**Given records**.
○ ○ ○ ○ ○
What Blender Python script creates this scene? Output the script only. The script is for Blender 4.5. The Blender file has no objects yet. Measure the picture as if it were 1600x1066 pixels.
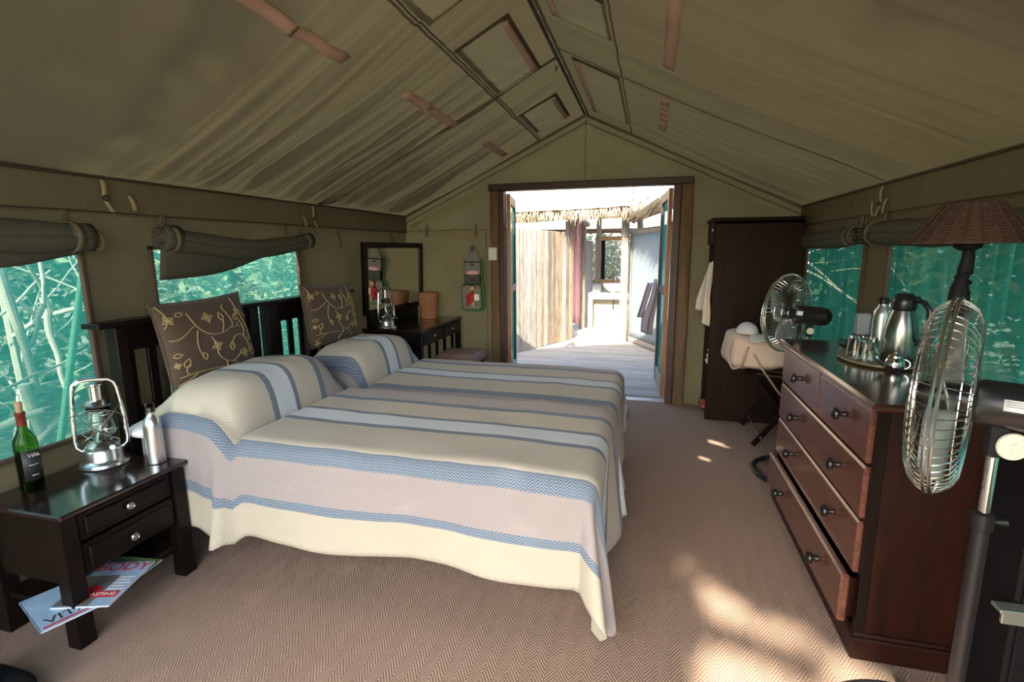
import bpy, bmesh, math, random
from math import sin, cos, pi, radians, hypot, atan2, sqrt, exp
from mathutils import Vector, Matrix, noise

random.seed(7)
S = bpy.context.scene
COL = S.collection

# ------------------------------------------------------------------ camera
cam_d = bpy.data.cameras.new('camera')
cam_d.sensor_width = 36.0
cam_d.lens = 803.0 / 1600.0 * 36.0
cam_d.clip_start = 0.02
cam_d.clip_end = 200
cam = bpy.data.objects.new('camera', cam_d)
COL.objects.link(cam)
_yaw, _pit, _rol = radians(14.9), radians(10.12), radians(0.45)
_r = Vector((cos(_yaw), sin(_yaw), 0))
_f = Vector((-sin(_yaw) * cos(_pit), cos(_yaw) * cos(_pit), -sin(_pit)))
_d = _f.cross(_r)
_r2 = cos(_rol) * _r + sin(_rol) * _d
_d2 = -sin(_rol) * _r + cos(_rol) * _d
cam.matrix_world = Matrix(((_r2.x, -_d2.x, -_f.x, 0), (_r2.y, -_d2.y, -_f.y, 0), (_r2.z, -_d2.z, -_f.z, 1.45), (0, 0, 0, 1)))
S.camera = cam

# ------------------------------------------------------------------ sky and sun
SUN_EL = radians(39.0)
SUN_DIR = Vector((0.14 * cos(SUN_EL), 0.99 * cos(SUN_EL), -sin(SUN_EL))).normalized()   # the way the light travels
W = bpy.data.worlds.new('sky')
S.world = W
W.use_nodes = True
_n = W.node_tree.nodes
_sky = _n.new('ShaderNodeTexSky')
_sky.sky_type = 'NISHITA'
_sky.sun_disc = False
_sky.sun_elevation = SUN_EL
_sky.sun_rotation = radians(188)
_sky.dust_density = 2.5
_sky.air_density = 1.2
W.node_tree.links.new(_sky.outputs[0], _n['Background'].inputs[0])
_n['Background'].inputs[1].default_value = 0.6
sun_d = bpy.data.lights.new('sun', 'SUN')
sun_d.energy = 14.0
sun_d.angle = radians(0.53)
sun_d.color = (1.0, 0.90, 0.72)
sun = bpy.data.objects.new('sun', sun_d)
COL.objects.link(sun)
sun.rotation_euler = SUN_DIR.to_track_quat('-Z', 'Y').to_euler()
sun.location = (0, -10, 12)

S.view_settings.view_transform = 'Standard'
S.view_settings.look = 'None'
S.view_settings.gamma = 1.0
S.view_settings.use_curve_mapping = False
S.view_settings.exposure = 0.75

# ------------------------------------------------------------------ helpers
MW = {}          # world matrix of every root empty


class MB:
    """Collects geometry; build() links it as one mesh object."""

    def __init__(s):
        s.v, s.f, s.uv = [], [], None

    def add(s, vs, fs):
        o = len(s.v)
        s.v += [tuple(p) for p in vs]
        s.f += [tuple(i + o for i in f) for f in fs]
        return s

    def box(s, a, b, bev=0.0, M=None):
        x0, y0, z0 = [min(p, q) for p, q in zip(a, b)]
        x1, y1, z1 = [max(p, q) for p, q in zip(a, b)]
        if bev <= 0:
            vs = [(x0, y0, z0), (x1, y0, z0), (x1, y1, z0), (x0, y1, z0), (x0, y0, z1), (x1, y0, z1), (x1, y1, z1), (x0, y1, z1)]
            fs = [(0, 3, 2, 1), (4, 5, 6, 7), (0, 1, 5, 4), (1, 2, 6, 5), (2, 3, 7, 6), (3, 0, 4, 7)]
        else:
            b_ = min(bev, (x1 - x0) * .49, (y1 - y0) * .49, (z1 - z0) * .49)
            X, Y, Z = (x0, x1), (y0, y1), (z0, z1)
            sg = (1, -1)
            vs, ix = [], {}
            for i in (0, 1):
                for j in (0, 1):
                    for k in (0, 1):
                        for ax in range(3):
                            p = [X[i], Y[j], Z[k]]
                            for q, s_ in enumerate((i, j, k)):
                                if q != ax:
                                    p[q] += b_ * sg[s_]
                            ix[(i, j, k, ax)] = len(vs)
                            vs.append(tuple(p))
            fs = []
            for ax in range(3):
                o1, o2 = (ax + 1) % 3, (ax + 2) % 3
                for e in (0, 1):
                    loop = []
                    for (p, q) in ((0, 0), (1, 0), (1, 1), (0, 1)):
                        t = [0, 0, 0]; t[ax] = e; t[o1] = p; t[o2] = q
                        loop.append(ix[(*t, ax)])
                    fs.append(tuple(loop if e else loop[::-1]))
                for p in (0, 1):
                    for q in (0, 1):
                        t0 = [0, 0, 0]; t0[o1] = p; t0[o2] = q
                        t1 = list(t0); t1[ax] = 1
                        l = [ix[(*t0, o1)], ix[(*t1, o1)], ix[(*t1, o2)], ix[(*t0, o2)]]
                        fs.append(tuple(l if (p ^ q) else l[::-1]))
            for i in (0, 1):
                for j in (0, 1):
                    for k in (0, 1):
                        l = [ix[(i, j, k, 0)], ix[(i, j, k, 1)], ix[(i, j, k, 2)]]
                        fs.append(tuple(l if (i + j + k) % 2 else l[::-1]))
        if M is not None:
            vs = [M @ Vector(p) for p in vs]
        return s.add(vs, fs)

    def tube(s, pts, r, n=8, closed=False, caps=True, flat=1.0):
        pts = [Vector(p) for p in pts]
        m = len(pts)
        rs = r if isinstance(r, (list, tuple)) else [r] * m
        T = []
        for i in range(m):
            if closed:
                t = pts[(i + 1) % m] - pts[i - 1]
            else:
                t = pts[min(i + 1, m - 1)] - pts[max(i - 1, 0)]
            T.append(t.normalized() if t.length > 1e-9 else Vector((0, 0, 1)))
        up = Vector((0, 0, 1)) if abs(T[0].z) < .9 else Vector((1, 0, 0))
        N = (up - T[0] * up.dot(T[0])).normalized()
        vs, fs = [], []
        for i in range(m):
            N = N - T[i] * N.dot(T[i])
            if N.length < 1e-6:
                N = T[i].orthogonal()
            N.normalize()
            B = T[i].cross(N)
            for k in range(n):
                a = 2 * pi * k / n
                vs.append(pts[i] + (N * cos(a) * flat + B * sin(a)) * rs[i])
        q = m if closed else m - 1
        for i in range(q):
            for k in range(n):
                a, b = i * n + k, i * n + (k + 1) % n
                c, d = ((i + 1) % m) * n + (k + 1) % n, ((i + 1) % m) * n + k
                fs.append((a, b, c, d))
        if caps and not closed:
            fs.append(tuple(range(n))[::-1])
            fs.append(tuple((m - 1) * n + k for k in range(n)))
        return s.add(vs, fs)

    def lathe(s, prof, c=(0, 0, 0), n=24, M=None, capb=True, capt=True, ang=2 * pi):
        vs, fs = [], []
        m = len(prof)
        full = abs(ang - 2 * pi) < 1e-6
        cols = n if full else n + 1
        for (r, z) in prof:
            for k in range(cols):
                a = ang * k / n
                vs.append(Vector((r * cos(a), r * sin(a), z)))
        for i in range(m - 1):
            for k in range(n):
                k2 = (k + 1) % cols
                fs.append((i * cols + k, i * cols + k2, (i + 1) * cols + k2, (i + 1) * cols + k))
        if full and capb and prof[0][0] > 1e-5:
            fs.append(tuple(range(cols))[::-1])
        if full and capt and prof[-1][0] > 1e-5:
            fs.append(tuple((m - 1) * cols + k for k in range(cols)))
        if M is not None:
            vs = [M @ p for p in vs]
        c = Vector(c)
        return s.add([p + c for p in vs], fs)

    def grid(s, fn, us, vs_, uvfn=None, skip=None, flip=False):
        base = len(s.v)
        nu, nv = len(us), len(vs_)
        pts = [tuple(fn(u, v)) for u in us for v in vs_]
        fs = []
        for i in range(nu - 1):
            for j in range(nv - 1):
                if skip and skip((us[i] + us[i + 1]) / 2, (vs_[j] + vs_[j + 1]) / 2):
                    continue
                q = (i * nv + j, (i + 1) * nv + j, (i + 1) * nv + j + 1, i * nv + j + 1)
                fs.append(q[::-1] if flip else q)
        s.add(pts, fs)
        if uvfn:
            if s.uv is None:
                s.uv = {}
            for i, u in enumerate(us):
                for j, v in enumerate(vs_):
                    s.uv[base + i * nv + j] = uvfn(u, v)
        return s

    def prism(s, poly, a, b, M=None):
        """polygon of (x, y) pulled from z=a to z=b"""
        n = len(poly)
        vs = [Vector((p[0], p[1], a)) for p in poly] + [Vector((p[0], p[1], b)) for p in poly]
        fs = [tuple(range(n))[::-1], tuple(range(n, 2 * n))]
        fs += [(i, (i + 1) % n, n + (i + 1) % n, n + i) for i in range(n)]
        if M is not None:
            vs = [M @ p for p in vs]
        return s.add(vs, fs)

    def build(s, name, mat, parent=None, smooth=True, world=True, thick=0, sharp=35):
        me = bpy.data.meshes.new(name)
        vs = s.v
        if parent is not None and world and parent in MW:
            I = MW[parent].inverted()
            vs = [tuple(I @ Vector(p)) for p in vs]
        me.from_pydata(vs, [], s.f)
        me.validate()
        if s.uv:
            l = me.uv_layers.new(name='UVMap')
            for lp in me.loops:
                l.data[lp.index].uv = s.uv.get(lp.vertex_index, (0, 0))
        if smooth:
            for p in me.polygons:
                p.use_smooth = True
            me.set_sharp_from_angle(angle=radians(sharp))
        me.materials.append(M_(mat))
        o = bpy.data.objects.new(name, me)
        COL.objects.link(o)
        if parent is not None:
            o.parent = parent
            MW[o] = MW.get(parent, Matrix())
        if thick:
            md = o.modifiers.new('thickness', 'SOLIDIFY')
            md.thickness = thick
            md.offset = 0
        return o


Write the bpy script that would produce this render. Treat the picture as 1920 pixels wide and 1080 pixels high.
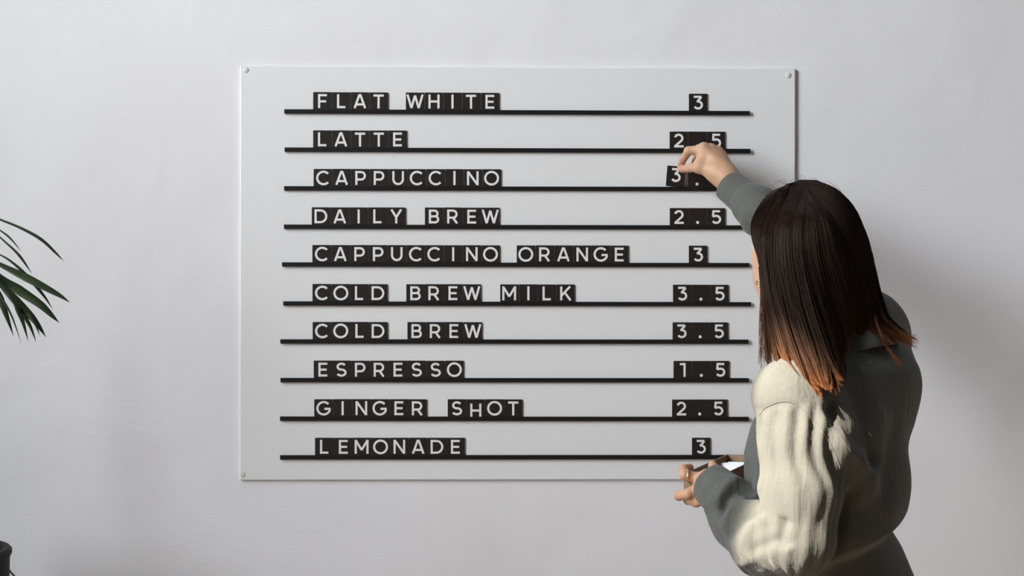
○ ○ ○ ○ ○
**Stated task**. Reproduce the data above word for word from its first line through the line that holds "S.camera = cam", both ends included; skip pictures.

**Written solution**.
What Blender Python script creates this scene? Output the script only. The script is for Blender 4.5. The Blender file has no objects yet. Measure the picture as if it were 1600x1066 pixels.
import bpy, bmesh, math, random
from math import sin, cos, pi, radians, hypot, atan2, sqrt, exp
from mathutils import Vector, Matrix, noise

random.seed(7)
S = bpy.context.scene
COL = S.collection

# ------------------------------------------------------------------ camera
cam_d = bpy.data.cameras.new('camera')
cam_d.sensor_width = 36.0
cam_d.lens = 803.0 / 1600.0 * 36.0
cam_d.clip_start = 0.02
cam_d.clip_end = 200
cam = bpy.data.objects.new('camera', cam_d)
COL.objects.link(cam)
_yaw, _pit, _rol = radians(14.9), radians(10.12), radians(0.45)
_r = Vector((cos(_yaw), sin(_yaw), 0))
_f = Vector((-sin(_yaw) * cos(_pit), cos(_yaw) * cos(_pit), -sin(_pit)))
_d = _f.cross(_r)
_r2 = cos(_rol) * _r + sin(_rol) * _d
_d2 = -sin(_rol) * _r + cos(_rol) * _d
cam.matrix_world = Matrix(((_r2.x, -_d2.x, -_f.x, 0), (_r2.y, -_d2.y, -_f.y, 0), (_r2.z, -_d2.z, -_f.z, 1.45), (0, 0, 0, 1)))
S.camera = cam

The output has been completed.